***** SUPPLIED INFORMATION

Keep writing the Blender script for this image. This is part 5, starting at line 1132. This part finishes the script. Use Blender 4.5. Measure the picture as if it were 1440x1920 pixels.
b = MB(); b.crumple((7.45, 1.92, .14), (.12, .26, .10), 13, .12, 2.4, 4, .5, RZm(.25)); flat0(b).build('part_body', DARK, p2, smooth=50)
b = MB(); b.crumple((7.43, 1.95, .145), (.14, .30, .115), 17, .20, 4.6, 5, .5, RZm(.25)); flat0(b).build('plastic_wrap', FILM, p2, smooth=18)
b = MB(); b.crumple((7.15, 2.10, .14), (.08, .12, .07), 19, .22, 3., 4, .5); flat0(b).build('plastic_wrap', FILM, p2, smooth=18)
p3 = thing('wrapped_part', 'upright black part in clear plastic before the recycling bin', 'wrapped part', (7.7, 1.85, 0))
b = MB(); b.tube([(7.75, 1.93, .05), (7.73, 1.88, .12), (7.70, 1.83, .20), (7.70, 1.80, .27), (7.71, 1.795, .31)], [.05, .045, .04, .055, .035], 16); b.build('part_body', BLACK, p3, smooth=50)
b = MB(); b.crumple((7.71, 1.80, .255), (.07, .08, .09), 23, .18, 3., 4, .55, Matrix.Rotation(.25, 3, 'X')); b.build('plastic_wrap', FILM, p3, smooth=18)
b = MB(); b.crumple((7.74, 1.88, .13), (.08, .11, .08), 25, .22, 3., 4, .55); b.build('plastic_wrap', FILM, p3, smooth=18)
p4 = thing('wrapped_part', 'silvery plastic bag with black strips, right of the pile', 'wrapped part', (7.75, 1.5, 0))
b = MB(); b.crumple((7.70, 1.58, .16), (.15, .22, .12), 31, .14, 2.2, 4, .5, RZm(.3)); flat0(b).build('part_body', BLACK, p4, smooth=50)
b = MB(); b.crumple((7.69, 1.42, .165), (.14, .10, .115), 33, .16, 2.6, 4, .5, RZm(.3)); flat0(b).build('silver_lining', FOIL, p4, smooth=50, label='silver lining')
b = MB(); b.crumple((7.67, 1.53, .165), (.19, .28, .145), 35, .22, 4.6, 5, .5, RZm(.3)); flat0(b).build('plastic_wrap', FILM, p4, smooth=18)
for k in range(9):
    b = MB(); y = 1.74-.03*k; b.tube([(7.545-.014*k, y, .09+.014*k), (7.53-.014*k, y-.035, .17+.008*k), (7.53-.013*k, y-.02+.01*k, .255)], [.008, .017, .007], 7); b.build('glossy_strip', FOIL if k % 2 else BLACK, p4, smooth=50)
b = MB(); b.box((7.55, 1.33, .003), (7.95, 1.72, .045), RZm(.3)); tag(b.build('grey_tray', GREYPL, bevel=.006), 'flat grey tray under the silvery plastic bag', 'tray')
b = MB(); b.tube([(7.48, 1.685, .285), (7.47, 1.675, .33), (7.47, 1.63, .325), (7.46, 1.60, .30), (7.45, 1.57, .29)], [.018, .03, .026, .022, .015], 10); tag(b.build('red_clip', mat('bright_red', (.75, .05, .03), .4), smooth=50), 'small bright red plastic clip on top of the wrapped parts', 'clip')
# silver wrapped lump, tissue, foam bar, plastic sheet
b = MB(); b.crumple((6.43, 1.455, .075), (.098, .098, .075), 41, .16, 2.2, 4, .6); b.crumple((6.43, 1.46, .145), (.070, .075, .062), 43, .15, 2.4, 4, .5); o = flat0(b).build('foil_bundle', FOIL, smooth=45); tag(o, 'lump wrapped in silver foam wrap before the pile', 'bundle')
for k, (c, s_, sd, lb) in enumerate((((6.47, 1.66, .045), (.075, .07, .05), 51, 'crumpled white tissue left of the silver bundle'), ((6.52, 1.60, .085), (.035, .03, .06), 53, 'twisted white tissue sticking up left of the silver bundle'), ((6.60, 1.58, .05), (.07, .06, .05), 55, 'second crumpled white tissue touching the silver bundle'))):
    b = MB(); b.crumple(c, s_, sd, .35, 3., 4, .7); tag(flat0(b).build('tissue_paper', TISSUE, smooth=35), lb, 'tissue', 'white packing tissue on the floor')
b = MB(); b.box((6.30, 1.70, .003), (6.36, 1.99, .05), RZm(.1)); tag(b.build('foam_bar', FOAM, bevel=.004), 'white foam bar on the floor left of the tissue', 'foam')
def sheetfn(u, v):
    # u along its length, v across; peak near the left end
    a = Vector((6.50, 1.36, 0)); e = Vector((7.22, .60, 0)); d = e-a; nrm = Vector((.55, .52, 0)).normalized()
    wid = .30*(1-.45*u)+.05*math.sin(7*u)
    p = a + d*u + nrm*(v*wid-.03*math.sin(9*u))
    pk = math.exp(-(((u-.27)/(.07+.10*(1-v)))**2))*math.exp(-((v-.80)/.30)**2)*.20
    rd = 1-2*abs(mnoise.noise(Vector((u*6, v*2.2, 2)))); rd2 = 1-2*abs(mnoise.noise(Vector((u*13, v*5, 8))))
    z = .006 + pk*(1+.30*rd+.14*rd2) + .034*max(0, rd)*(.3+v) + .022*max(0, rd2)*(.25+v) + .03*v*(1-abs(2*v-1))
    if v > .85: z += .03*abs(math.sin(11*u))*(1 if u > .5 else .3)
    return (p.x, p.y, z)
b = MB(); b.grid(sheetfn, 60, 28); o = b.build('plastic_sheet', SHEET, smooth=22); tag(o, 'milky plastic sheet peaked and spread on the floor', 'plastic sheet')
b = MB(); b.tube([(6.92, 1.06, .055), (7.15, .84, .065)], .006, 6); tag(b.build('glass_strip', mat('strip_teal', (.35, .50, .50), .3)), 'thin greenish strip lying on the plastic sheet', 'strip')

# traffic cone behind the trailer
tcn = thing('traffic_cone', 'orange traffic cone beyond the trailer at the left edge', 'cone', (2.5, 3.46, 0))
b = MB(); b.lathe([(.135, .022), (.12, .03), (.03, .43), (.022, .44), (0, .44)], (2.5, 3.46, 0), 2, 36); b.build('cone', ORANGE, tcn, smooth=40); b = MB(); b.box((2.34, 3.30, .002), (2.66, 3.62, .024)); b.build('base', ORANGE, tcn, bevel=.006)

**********

WHAT YOU HAVE TO DO:
Go back to the listing above and please repeat it exactly.

ANSWER TO THIS EXERCISE:
Keep writing the Blender script for this image. This is part 5, starting at line 1132. This part finishes the script. Use Blender 4.5. Measure the picture as if it were 1440x1920 pixels.
b = MB(); b.crumple((7.45, 1.92, .14), (.12, .26, .10), 13, .12, 2.4, 4, .5, RZm(.25)); flat0(b).build('part_body', DARK, p2, smooth=50)
b = MB(); b.crumple((7.43, 1.95, .145), (.14, .30, .115), 17, .20, 4.6, 5, .5, RZm(.25)); flat0(b).build('plastic_wrap', FILM, p2, smooth=18)
b = MB(); b.crumple((7.15, 2.10, .14), (.08, .12, .07), 19, .22, 3., 4, .5); flat0(b).build('plastic_wrap', FILM, p2, smooth=18)
p3 = thing('wrapped_part', 'upright black part in clear plastic before the recycling bin', 'wrapped part', (7.7, 1.85, 0))
b = MB(); b.tube([(7.75, 1.93, .05), (7.73, 1.88, .12), (7.70, 1.83, .20), (7.70, 1.80, .27), (7.71, 1.795, .31)], [.05, .045, .04, .055, .035], 16); b.build('part_body', BLACK, p3, smooth=50)
b = MB(); b.crumple((7.71, 1.80, .255), (.07, .08, .09), 23, .18, 3., 4, .55, Matrix.Rotation(.25, 3, 'X')); b.build('plastic_wrap', FILM, p3, smooth=18)
b = MB(); b.crumple((7.74, 1.88, .13), (.08, .11, .08), 25, .22, 3., 4, .55); b.build('plastic_wrap', FILM, p3, smooth=18)
p4 = thing('wrapped_part', 'silvery plastic bag with black strips, right of the pile', 'wrapped part', (7.75, 1.5, 0))
b = MB(); b.crumple((7.70, 1.58, .16), (.15, .22, .12), 31, .14, 2.2, 4, .5, RZm(.3)); flat0(b).build('part_body', BLACK, p4, smooth=50)
b = MB(); b.crumple((7.69, 1.42, .165), (.14, .10, .115), 33, .16, 2.6, 4, .5, RZm(.3)); flat0(b).build('silver_lining', FOIL, p4, smooth=50, label='silver lining')
b = MB(); b.crumple((7.67, 1.53, .165), (.19, .28, .145), 35, .22, 4.6, 5, .5, RZm(.3)); flat0(b).build('plastic_wrap', FILM, p4, smooth=18)
for k in range(9):
    b = MB(); y = 1.74-.03*k; b.tube([(7.545-.014*k, y, .09+.014*k), (7.53-.014*k, y-.035, .17+.008*k), (7.53-.013*k, y-.02+.01*k, .255)], [.008, .017, .007], 7); b.build('glossy_strip', FOIL if k % 2 else BLACK, p4, smooth=50)
b = MB(); b.box((7.55, 1.33, .003), (7.95, 1.72, .045), RZm(.3)); tag(b.build('grey_tray', GREYPL, bevel=.006), 'flat grey tray under the silvery plastic bag', 'tray')
b = MB(); b.tube([(7.48, 1.685, .285), (7.47, 1.675, .33), (7.47, 1.63, .325), (7.46, 1.60, .30), (7.45, 1.57, .29)], [.018, .03, .026, .022, .015], 10); tag(b.build('red_clip', mat('bright_red', (.75, .05, .03), .4), smooth=50), 'small bright red plastic clip on top of the wrapped parts', 'clip')
# silver wrapped lump, tissue, foam bar, plastic sheet
b = MB(); b.crumple((6.43, 1.455, .075), (.098, .098, .075), 41, .16, 2.2, 4, .6); b.crumple((6.43, 1.46, .145), (.070, .075, .062), 43, .15, 2.4, 4, .5); o = flat0(b).build('foil_bundle', FOIL, smooth=45); tag(o, 'lump wrapped in silver foam wrap before the pile', 'bundle')
for k, (c, s_, sd, lb) in enumerate((((6.47, 1.66, .045), (.075, .07, .05), 51, 'crumpled white tissue left of the silver bundle'), ((6.52, 1.60, .085), (.035, .03, .06), 53, 'twisted white tissue sticking up left of the silver bundle'), ((6.60, 1.58, .05), (.07, .06, .05), 55, 'second crumpled white tissue touching the silver bundle'))):
    b = MB(); b.crumple(c, s_, sd, .35, 3., 4, .7); tag(flat0(b).build('tissue_paper', TISSUE, smooth=35), lb, 'tissue', 'white packing tissue on the floor')
b = MB(); b.box((6.30, 1.70, .003), (6.36, 1.99, .05), RZm(.1)); tag(b.build('foam_bar', FOAM, bevel=.004), 'white foam bar on the floor left of the tissue', 'foam')
def sheetfn(u, v):
    # u along its length, v across; peak near the left end
    a = Vector((6.50, 1.36, 0)); e = Vector((7.22, .60, 0)); d = e-a; nrm = Vector((.55, .52, 0)).normalized()
    wid = .30*(1-.45*u)+.05*math.sin(7*u)
    p = a + d*u + nrm*(v*wid-.03*math.sin(9*u))
    pk = math.exp(-(((u-.27)/(.07+.10*(1-v)))**2))*math.exp(-((v-.80)/.30)**2)*.20
    rd = 1-2*abs(mnoise.noise(Vector((u*6, v*2.2, 2)))); rd2 = 1-2*abs(mnoise.noise(Vector((u*13, v*5, 8))))
    z = .006 + pk*(1+.30*rd+.14*rd2) + .034*max(0, rd)*(.3+v) + .022*max(0, rd2)*(.25+v) + .03*v*(1-abs(2*v-1))
    if v > .85: z += .03*abs(math.sin(11*u))*(1 if u > .5 else .3)
    return (p.x, p.y, z)
b = MB(); b.grid(sheetfn, 60, 28); o = b.build('plastic_sheet', SHEET, smooth=22); tag(o, 'milky plastic sheet peaked and spread on the floor', 'plastic sheet')
b = MB(); b.tube([(6.92, 1.06, .055), (7.15, .84, .065)], .006, 6); tag(b.build('glass_strip', mat('strip_teal', (.35, .50, .50), .3)), 'thin greenish strip lying on the plastic sheet', 'strip')

# traffic cone behind the trailer
tcn = thing('traffic_cone', 'orange traffic cone beyond the trailer at the left edge', 'cone', (2.5, 3.46, 0))
b = MB(); b.lathe([(.135, .022), (.12, .03), (.03, .43), (.022, .44), (0, .44)], (2.5, 3.46, 0), 2, 36); b.build('cone', ORANGE, tcn, smooth=40); b = MB(); b.box((2.34, 3.30, .002), (2.66, 3.62, .024)); b.build('base', ORANGE, tcn, bevel=.006)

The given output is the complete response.